DATA BLOCK:
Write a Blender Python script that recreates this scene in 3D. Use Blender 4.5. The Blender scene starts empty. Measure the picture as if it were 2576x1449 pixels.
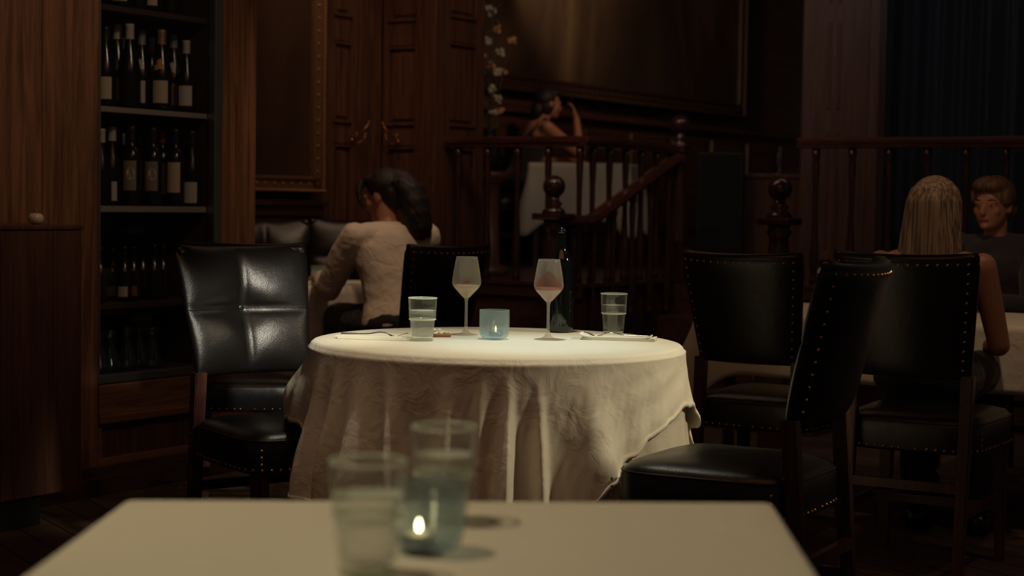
import bpy, bmesh, math, random
from mathutils import Vector, Matrix, Euler
rnd = random.Random(7)
sc = bpy.context.scene
C = sc.collection
PI = math.pi

# ------------------------------------------------------------------ camera
FP, CH, ROLL = 4200.0, 1.148, 0.016
PITCH = math.atan(214.5 / FP)
FW = Vector((0, math.cos(PITCH), -math.sin(PITCH)))
U0 = Vector((0, math.sin(PITCH), math.cos(PITCH)))
RV = Vector((math.cos(ROLL), 0, 0)) + U0 * math.sin(ROLL)
UV = Vector((-math.sin(ROLL), 0, 0)) + U0 * math.cos(ROLL)
cam = bpy.data.cameras.new('camera')
camo = bpy.data.objects.new('camera', cam); C.objects.link(camo)
M = Matrix((RV, UV, -FW)).transposed().to_4x4(); M.translation = Vector((0, 0, CH))
camo.matrix_world = M
cam.sensor_width = 36; cam.lens = 36 * FP / 2576
cam.clip_end = 60; cam.clip_start = 0.05
cam.dof.use_dof = True; cam.dof.focus_distance = 4.8; cam.dof.aperture_fstop = 3.3
sc.camera = camo

# ------------------------------------------------------------------ world, exposure, lights
sc.view_settings.view_transform = 'Standard'; sc.view_settings.look = 'None'
sc.view_settings.exposure = 0; sc.view_settings.gamma = 1
sc.view_settings.use_curve_mapping = False
sc.cycles.use_denoising = True
sc.cycles.max_bounces = 10; sc.cycles.transparent_max_bounces = 16
sc.cycles.sample_clamp_indirect = 3
w = bpy.data.worlds.new('world'); sc.world = w; w.use_nodes = True
w.node_tree.nodes['Background'].inputs[0].default_value = (1, .74, .66, 1)
w.node_tree.nodes['Background'].inputs[1].default_value = .024

def spot(name, loc, target, power, size, blend, color, radius=.05):
    l = bpy.data.lights.new(name, 'SPOT'); l.energy = power; l.color = color
    l.spot_size = math.radians(size); l.spot_blend = blend; l.shadow_soft_size = radius
    o = bpy.data.objects.new(name, l); C.objects.link(o); o.location = loc
    o.rotation_euler = (Vector(target) - Vector(loc)).to_track_quat('-Z', 'Y').to_euler()
    return o
def area(name, loc, target, power, sx, sy, color):
    l = bpy.data.lights.new(name, 'AREA'); l.energy = power; l.color = color
    l.shape = 'RECTANGLE'; l.size = sx; l.size_y = sy
    o = bpy.data.objects.new(name, l); C.objects.link(o); o.location = loc
    o.rotation_euler = (Vector(target) - Vector(loc)).to_track_quat('-Z', 'Y').to_euler()
    return o
WARM = (1, .86, .56); AMB = (1, .55, .3)
spot('table_spot', (.0, 4.66, 2.75), (.02, 4.66, .75), 76, 46, 1, (1, .95, .72), .03)
spot('table_centre_fill', (.06, 4.6, 2.8), (.07, 4.64, .75), 56, 24, 1, (.60, .88, 1), .03)  # added fill: narrow cool beam that whitens the table centre
spot('side_spot', (2.7, 4.25, 2.5), (.25, 4.6, .55), 200, 30, .9, (1, .82, .55), .10)
spot('chair_spot', (.34, 3.1, 1.90), (-.60, 4.85, .83), 185, 17, .7, (1, .92, .74), .07)  # unseen spot added to put highlights on the tufted chair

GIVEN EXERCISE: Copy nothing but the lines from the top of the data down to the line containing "PI = math.pi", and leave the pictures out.

COMPLETE RESPONSE:
Write a Blender Python script that recreates this scene in 3D. Use Blender 4.5. The Blender scene starts empty. Measure the picture as if it were 2576x1449 pixels.
import bpy, bmesh, math, random
from mathutils import Vector, Matrix, Euler
rnd = random.Random(7)
sc = bpy.context.scene
C = sc.collection
PI = math.pi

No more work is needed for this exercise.